DATASET EXCERPT
····················

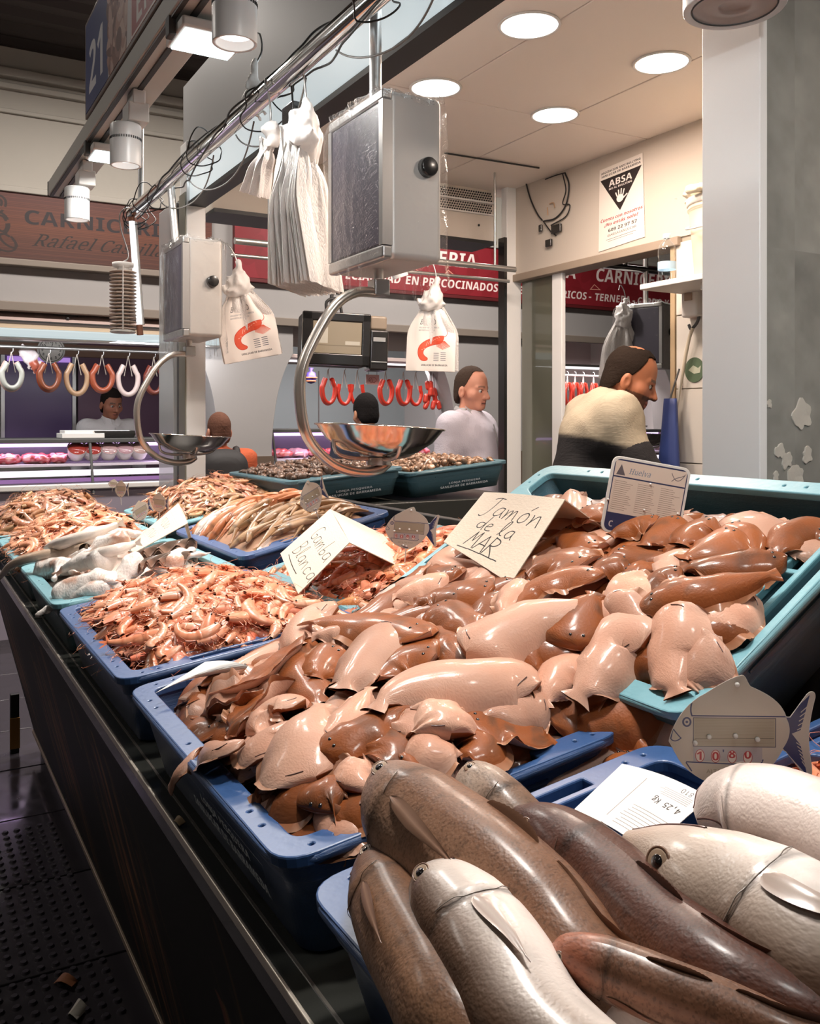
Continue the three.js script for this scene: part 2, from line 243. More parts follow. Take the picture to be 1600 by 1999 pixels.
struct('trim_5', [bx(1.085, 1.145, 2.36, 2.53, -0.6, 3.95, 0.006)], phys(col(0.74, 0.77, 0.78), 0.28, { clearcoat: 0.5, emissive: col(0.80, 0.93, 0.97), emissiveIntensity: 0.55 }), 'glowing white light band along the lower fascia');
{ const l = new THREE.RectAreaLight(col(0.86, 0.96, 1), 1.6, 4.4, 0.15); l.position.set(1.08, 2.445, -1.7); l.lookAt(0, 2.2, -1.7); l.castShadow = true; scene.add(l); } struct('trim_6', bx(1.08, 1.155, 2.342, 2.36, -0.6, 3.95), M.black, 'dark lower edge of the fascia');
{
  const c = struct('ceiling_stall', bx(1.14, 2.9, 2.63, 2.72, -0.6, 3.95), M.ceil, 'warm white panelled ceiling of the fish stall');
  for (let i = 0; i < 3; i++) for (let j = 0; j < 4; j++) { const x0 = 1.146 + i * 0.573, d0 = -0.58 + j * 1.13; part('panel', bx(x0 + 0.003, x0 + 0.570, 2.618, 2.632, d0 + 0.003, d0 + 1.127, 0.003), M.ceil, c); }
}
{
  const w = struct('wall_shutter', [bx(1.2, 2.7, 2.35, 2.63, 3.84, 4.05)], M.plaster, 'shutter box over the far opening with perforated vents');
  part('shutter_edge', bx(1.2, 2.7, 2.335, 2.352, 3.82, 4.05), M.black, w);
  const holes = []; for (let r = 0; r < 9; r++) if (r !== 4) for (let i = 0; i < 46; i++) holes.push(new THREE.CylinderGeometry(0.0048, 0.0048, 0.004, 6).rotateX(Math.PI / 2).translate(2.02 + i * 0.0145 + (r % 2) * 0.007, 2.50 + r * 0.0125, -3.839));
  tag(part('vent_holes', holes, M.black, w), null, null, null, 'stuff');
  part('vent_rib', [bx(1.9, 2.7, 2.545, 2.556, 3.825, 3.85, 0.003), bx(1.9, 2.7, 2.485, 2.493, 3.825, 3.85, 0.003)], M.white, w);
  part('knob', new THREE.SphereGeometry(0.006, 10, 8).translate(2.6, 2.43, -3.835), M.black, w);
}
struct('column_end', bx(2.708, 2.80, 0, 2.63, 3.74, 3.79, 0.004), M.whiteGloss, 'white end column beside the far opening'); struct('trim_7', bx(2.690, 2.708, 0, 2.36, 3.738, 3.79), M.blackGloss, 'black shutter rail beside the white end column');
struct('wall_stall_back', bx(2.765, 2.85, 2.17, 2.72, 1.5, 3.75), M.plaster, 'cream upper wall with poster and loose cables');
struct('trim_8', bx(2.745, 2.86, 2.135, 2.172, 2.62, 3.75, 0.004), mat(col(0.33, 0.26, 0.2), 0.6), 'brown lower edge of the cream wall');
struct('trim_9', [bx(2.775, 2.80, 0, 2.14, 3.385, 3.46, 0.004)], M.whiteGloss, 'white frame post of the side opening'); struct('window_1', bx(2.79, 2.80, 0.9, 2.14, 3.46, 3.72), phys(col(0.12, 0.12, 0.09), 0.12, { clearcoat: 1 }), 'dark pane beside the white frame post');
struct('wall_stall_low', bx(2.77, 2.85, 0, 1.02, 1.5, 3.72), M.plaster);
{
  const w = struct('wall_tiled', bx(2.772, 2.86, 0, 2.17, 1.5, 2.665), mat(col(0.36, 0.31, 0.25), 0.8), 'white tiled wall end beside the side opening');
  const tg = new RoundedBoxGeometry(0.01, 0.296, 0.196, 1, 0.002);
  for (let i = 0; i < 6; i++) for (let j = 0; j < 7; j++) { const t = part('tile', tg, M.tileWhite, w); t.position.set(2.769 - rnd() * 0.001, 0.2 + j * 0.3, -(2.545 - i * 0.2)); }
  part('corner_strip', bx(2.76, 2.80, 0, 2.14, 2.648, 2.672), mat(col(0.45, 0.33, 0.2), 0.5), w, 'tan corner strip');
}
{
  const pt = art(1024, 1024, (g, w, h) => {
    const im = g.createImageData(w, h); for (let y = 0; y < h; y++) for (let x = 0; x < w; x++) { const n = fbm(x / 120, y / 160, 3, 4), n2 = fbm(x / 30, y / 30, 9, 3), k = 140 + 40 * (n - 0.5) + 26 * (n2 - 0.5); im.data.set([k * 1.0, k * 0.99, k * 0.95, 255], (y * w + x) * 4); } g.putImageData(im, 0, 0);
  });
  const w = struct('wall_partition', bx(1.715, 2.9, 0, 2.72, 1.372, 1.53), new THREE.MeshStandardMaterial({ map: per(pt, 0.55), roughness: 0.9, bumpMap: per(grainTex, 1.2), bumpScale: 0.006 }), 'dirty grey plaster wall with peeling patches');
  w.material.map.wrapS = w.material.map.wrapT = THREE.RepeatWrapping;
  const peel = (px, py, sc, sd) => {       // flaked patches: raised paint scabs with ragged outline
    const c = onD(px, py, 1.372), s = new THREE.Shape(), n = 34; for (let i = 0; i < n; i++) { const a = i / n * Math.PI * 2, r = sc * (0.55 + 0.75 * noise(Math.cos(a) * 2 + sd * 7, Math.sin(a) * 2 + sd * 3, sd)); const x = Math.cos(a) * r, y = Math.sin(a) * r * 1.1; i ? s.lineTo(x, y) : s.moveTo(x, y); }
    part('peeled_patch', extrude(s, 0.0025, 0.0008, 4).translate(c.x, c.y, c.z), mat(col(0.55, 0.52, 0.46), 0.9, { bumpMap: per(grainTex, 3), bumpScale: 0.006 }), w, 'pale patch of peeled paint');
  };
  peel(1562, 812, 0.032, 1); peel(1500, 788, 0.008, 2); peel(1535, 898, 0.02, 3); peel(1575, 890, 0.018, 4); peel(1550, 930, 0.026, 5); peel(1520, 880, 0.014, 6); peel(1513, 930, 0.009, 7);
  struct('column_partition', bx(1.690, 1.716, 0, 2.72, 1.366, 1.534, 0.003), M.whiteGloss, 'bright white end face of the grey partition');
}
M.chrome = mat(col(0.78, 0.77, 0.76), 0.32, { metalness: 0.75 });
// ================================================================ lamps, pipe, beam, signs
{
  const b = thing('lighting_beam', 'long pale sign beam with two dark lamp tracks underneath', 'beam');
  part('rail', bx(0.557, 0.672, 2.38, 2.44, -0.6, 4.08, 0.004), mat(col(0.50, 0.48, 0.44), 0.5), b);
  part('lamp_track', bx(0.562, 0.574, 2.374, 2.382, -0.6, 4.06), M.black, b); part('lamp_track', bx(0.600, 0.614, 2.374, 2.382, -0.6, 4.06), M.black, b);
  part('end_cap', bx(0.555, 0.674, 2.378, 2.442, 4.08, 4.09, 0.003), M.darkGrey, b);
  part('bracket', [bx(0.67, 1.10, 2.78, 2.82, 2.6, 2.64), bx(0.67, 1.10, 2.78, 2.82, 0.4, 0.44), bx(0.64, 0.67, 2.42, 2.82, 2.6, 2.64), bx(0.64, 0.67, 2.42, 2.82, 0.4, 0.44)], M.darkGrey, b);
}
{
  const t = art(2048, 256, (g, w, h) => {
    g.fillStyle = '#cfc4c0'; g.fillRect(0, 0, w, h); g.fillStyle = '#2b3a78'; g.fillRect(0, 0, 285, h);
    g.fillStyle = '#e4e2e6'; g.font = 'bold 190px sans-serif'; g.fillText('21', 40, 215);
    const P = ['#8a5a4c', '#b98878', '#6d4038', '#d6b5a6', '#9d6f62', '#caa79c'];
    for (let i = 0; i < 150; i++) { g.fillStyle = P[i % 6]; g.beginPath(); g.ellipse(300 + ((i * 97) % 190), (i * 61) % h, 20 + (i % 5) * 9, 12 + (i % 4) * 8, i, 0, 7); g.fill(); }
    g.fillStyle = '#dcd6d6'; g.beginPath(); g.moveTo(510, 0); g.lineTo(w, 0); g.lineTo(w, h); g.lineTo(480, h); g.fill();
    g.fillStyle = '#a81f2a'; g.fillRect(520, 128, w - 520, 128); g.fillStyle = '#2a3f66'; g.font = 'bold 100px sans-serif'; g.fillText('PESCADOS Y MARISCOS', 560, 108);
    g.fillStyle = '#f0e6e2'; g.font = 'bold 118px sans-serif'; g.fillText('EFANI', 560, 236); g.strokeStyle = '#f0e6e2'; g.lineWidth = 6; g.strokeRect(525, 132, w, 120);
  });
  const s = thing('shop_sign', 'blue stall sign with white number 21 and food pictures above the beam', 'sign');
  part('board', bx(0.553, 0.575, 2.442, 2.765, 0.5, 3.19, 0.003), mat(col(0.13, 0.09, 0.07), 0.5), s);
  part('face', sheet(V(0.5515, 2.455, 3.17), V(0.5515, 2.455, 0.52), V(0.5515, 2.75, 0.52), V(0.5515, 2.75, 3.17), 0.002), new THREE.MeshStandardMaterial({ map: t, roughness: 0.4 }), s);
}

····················

WHAT TO WORK ON
State how many lines of the listing include the word "scene". Reply with the number alone.

RESPONSE BELOW
2